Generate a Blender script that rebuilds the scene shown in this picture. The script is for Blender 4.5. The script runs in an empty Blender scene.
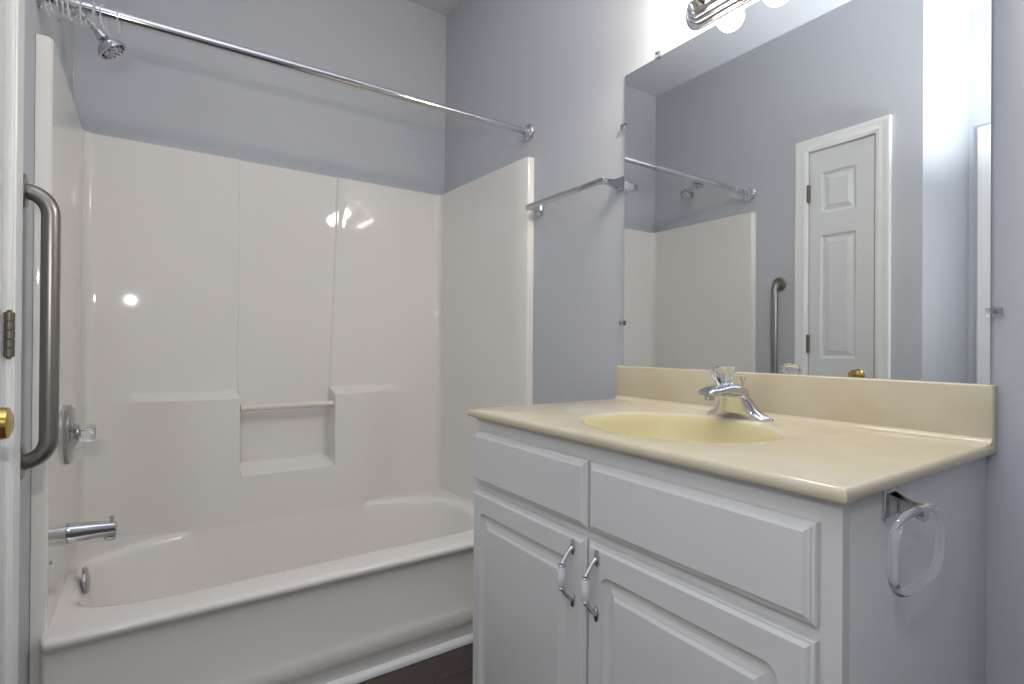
import bpy, bmesh, math, random
from mathutils import Vector, Matrix
R = math.radians
random.seed(7)
scene = bpy.context.scene
C = scene.collection

# ------------------------------------------------------------------ camera
CAMZ = 1.0112
yaw, pitch, roll = R(34.0525), R(0.2075), R(0.4104)
rt = Vector((math.cos(yaw), -math.sin(yaw), 0))
fw = Vector((math.sin(yaw)*math.cos(pitch), math.cos(yaw)*math.cos(pitch), math.sin(pitch)))
up = Vector((-math.sin(yaw)*math.sin(pitch), -math.cos(yaw)*math.sin(pitch), math.cos(pitch)))
ax = rt*math.cos(roll) + up*math.sin(roll)
ay = up*math.cos(roll) - rt*math.sin(roll)
cd = bpy.data.cameras.new('camera')
cam = bpy.data.objects.new('camera', cd)
C.objects.link(cam)
m = Matrix((ax, ay, -fw)).transposed().to_4x4()
m.translation = Vector((0.226, 0, CAMZ))
cam.matrix_world = m
cd.sensor_width = 36
cd.lens = 532.5/1024*36
cd.clip_start = 0.01
scene.camera = cam

# ------------------------------------------------------------------ world, flash, exposure
w = bpy.data.worlds.new('world'); scene.world = w; w.use_nodes = True
w.node_tree.nodes['Background'].inputs[0].default_value = (0.6, 0.65, 0.75, 1)
w.node_tree.nodes['Background'].inputs[1].default_value = 0.05
scene.view_settings.view_transform = 'Standard'
scene.view_settings.look = 'None'
scene.view_settings.gamma = 1
scene.view_settings.use_curve_mapping = False
scene.view_settings.exposure = 0.22

BULB = 96.0          # emission of the vanity globes
FLASH = 5.8          # direct spill of the photographer's flash, a little left of and above the lens
BOUNCE = 205.0       # the same flash head, tilted up and bounced off the ceiling
ld = bpy.data.lights.new('flash', 'POINT'); ld.energy = FLASH; ld.shadow_soft_size = 0.012
ld.color = (1.0, 0.97, 0.93)
lo = bpy.data.objects.new('flash', ld); lo.location = (0.10, 0.0, 1.30); C.objects.link(lo)
lf = bpy.data.lights.new('flash_beam', 'SPOT'); lf.energy = 8; lf.shadow_soft_size = 0.012   # hot centre of the flash
lf.spot_size = R(95); lf.spot_blend = 0.9; lf.color = (1.0, 0.98, 0.95)
lfo = bpy.data.objects.new('flash_beam', lf); lfo.location = (0.10, 0.0, 1.30); C.objects.link(lfo)
lfo.rotation_euler = Vector((0.16, 1.0, 0.06)).to_track_quat('-Z', 'Y').to_euler()
lb = bpy.data.lights.new('flash_bounce', 'SPOT'); lb.energy = BOUNCE; lb.shadow_soft_size = 0.03
lb.spot_size = R(105); lb.spot_blend = 0.8; lb.color = (0.93, 0.96, 1.0)
lbo = bpy.data.objects.new('flash_bounce', lb); lbo.location = (0.10, 0.0, 1.34); C.objects.link(lbo)
lbo.rotation_euler = Vector((-0.05, 0.30, 1.0)).to_track_quat('-Z', 'Y').to_euler()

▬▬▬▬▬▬

▸ EXERCISE:
Please restate the material above line by line, exactly, beginning at its first line and ending with the line that contains "C = scene.collection", without any pictures.

▸ ANSWER TO THE PROBLEM:
Generate a Blender script that rebuilds the scene shown in this picture. The script is for Blender 4.5. The script runs in an empty Blender scene.
import bpy, bmesh, math, random
from mathutils import Vector, Matrix
R = math.radians
random.seed(7)
scene = bpy.context.scene
C = scene.collection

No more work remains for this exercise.